En el diverso comportamiento familiar la herencia jugaba un papel esencial. Si algo se había tratado con esmero en el orden jurídico privado era el sistema hereditario de cada lugar. Los capítulos matrimoniales y los testamentos eran piezas claves en la constitución y desarrollo de las familias y de los grupos sociales. En general, la tendencia fue que los bienes se quedasen siempre dentro de la misma familia-casa que los había generado. Así, tanto en Castilla como en Aragón se procuraba que el superviviente conyugal disfrutase sólo temporalmente de los bienes de la familia constituida. La viuda era especialmente protegida por las leyes como usufructuaria a condición de que no se casase de nuevo, de que mantuviera una vida honrada y de que se ocupase con esmero de los hijos. Estos últimos eran el objeto de los principales desvelos en el momento de asegurar la pervivencia y transmisión del patrimonio familiar. Por eso la herencia legítima era un punto crucial. En Castilla, fue obligatorio reservar una cuota a los descendientes. Así, un testador castellano tenía que dividir su herencia en cinco partes, cuatro de las cuales debía trasmitir forzosamente a sus descendientes (la legítima) y una quedaba a libre disposición del testador (la mejora). En Cataluña, la institución del hereu se reforzó durante el siglo al quedarse de hecho con tres cuartas partes de la herencia el hijo primogénito.

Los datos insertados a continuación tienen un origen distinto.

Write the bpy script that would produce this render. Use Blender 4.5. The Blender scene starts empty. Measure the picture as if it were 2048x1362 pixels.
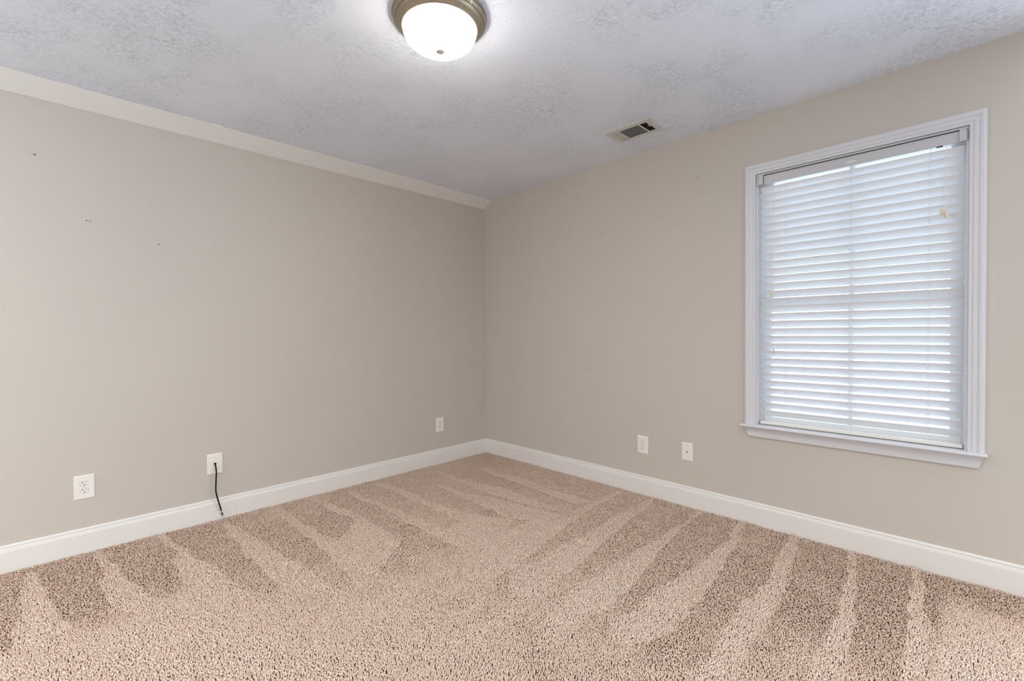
import bpy, math, random
import numpy as np
from mathutils import Vector, Matrix

SC = bpy.context.scene
COL = SC.collection
R = math.radians

# ------------------------------------------------------------------ camera
CAM = Vector((3.3450, -2.9584, 1.1546))
YAW, PITCH, ROLL, FPX = R(135.1859), R(-0.8634), R(-0.3987), 909.64
fw = Vector((math.cos(PITCH) * math.cos(YAW), math.cos(PITCH) * math.sin(YAW), math.sin(PITCH)))
rt = fw.cross(Vector((0, 0, 1))).normalized()
up = rt.cross(fw)
r2 = rt * math.cos(ROLL) + up * math.sin(ROLL)
u2 = up * math.cos(ROLL) - rt * math.sin(ROLL)
cd = bpy.data.cameras.new('camera')
cd.sensor_width = 36.0
cd.lens = FPX / 2048 * 36.0
cd.clip_start = 0.05
cam = bpy.data.objects.new('camera', cd)
COL.objects.link(cam)
cam.matrix_world = Matrix(((r2.x, u2.x, -fw.x, CAM.x), (r2.y, u2.y, -fw.y, CAM.y), (r2.z, u2.z, -fw.z, CAM.z), (0, 0, 0, 1)))
SC.camera = cam

# ------------------------------------------------------------------ view transform and exposure
SC.view_settings.view_transform = 'Standard'
SC.view_settings.look = 'None'
SC.view_settings.gamma = 1.0
SC.view_settings.use_curve_mapping = False
SC.view_settings.exposure = 0.10
SC.cycles.use_denoising = True
SC.cycles.max_bounces = 10
SC.cycles.diffuse_bounces = 7

# ------------------------------------------------------------------ world: bright overcast sky over the window side (+y),
# added soft fill through the unbuilt walls behind the camera (-y)
SKY = (0.82, 0.93, 1.06, 3.5)
BACK_FILL = (0.985, 0.99, 1.0, 0.64)
BACK_FILL_UP = 1.8       # extra from higher up
wd = bpy.data.worlds.new('daylight')
SC.world = wd
wd.use_nodes = True
nt = wd.node_tree
nt.nodes.clear()
wo = nt.nodes.new('ShaderNodeOutputWorld')
tc = nt.nodes.new('ShaderNodeTexCoord')
sx = nt.nodes.new('ShaderNodeSeparateXYZ')
mr = nt.nodes.new('ShaderNodeMapRange')
mr.inputs['From Min'].default_value = 0.2
mr.inputs['From Max'].default_value = 0.5
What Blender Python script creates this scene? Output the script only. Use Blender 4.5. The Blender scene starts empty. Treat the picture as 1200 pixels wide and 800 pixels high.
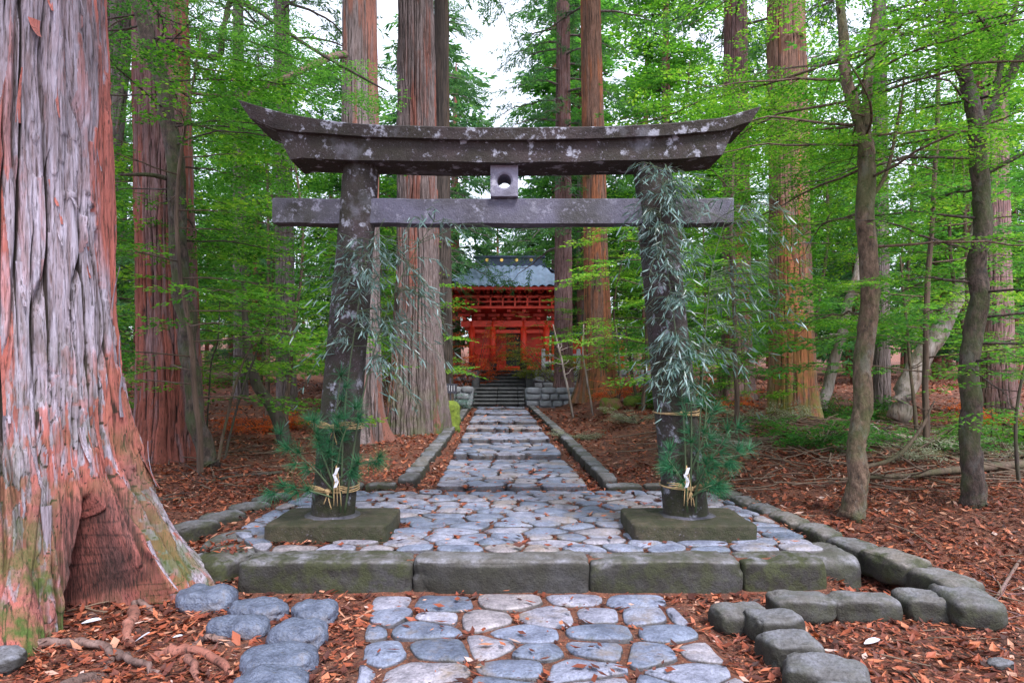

Finalmente, la familia era el centro principal de la reproducción de los valores sociales. Quizá por eso los textos legales y sobre todo la Iglesia pusieron especial empeño en ordenar adecuadamente la patria potestad en torno a un padre que aparecía con plenos poderes para organizar la economía familiar, la educación de los hijos y su futuro matrimonial. Las responsabilidades otorgadas al padre terminaron marginando a un segundo plano a la madre y condicionando las relaciones paternofiliales dentro de un modelo claramente patriarcal y autoritario.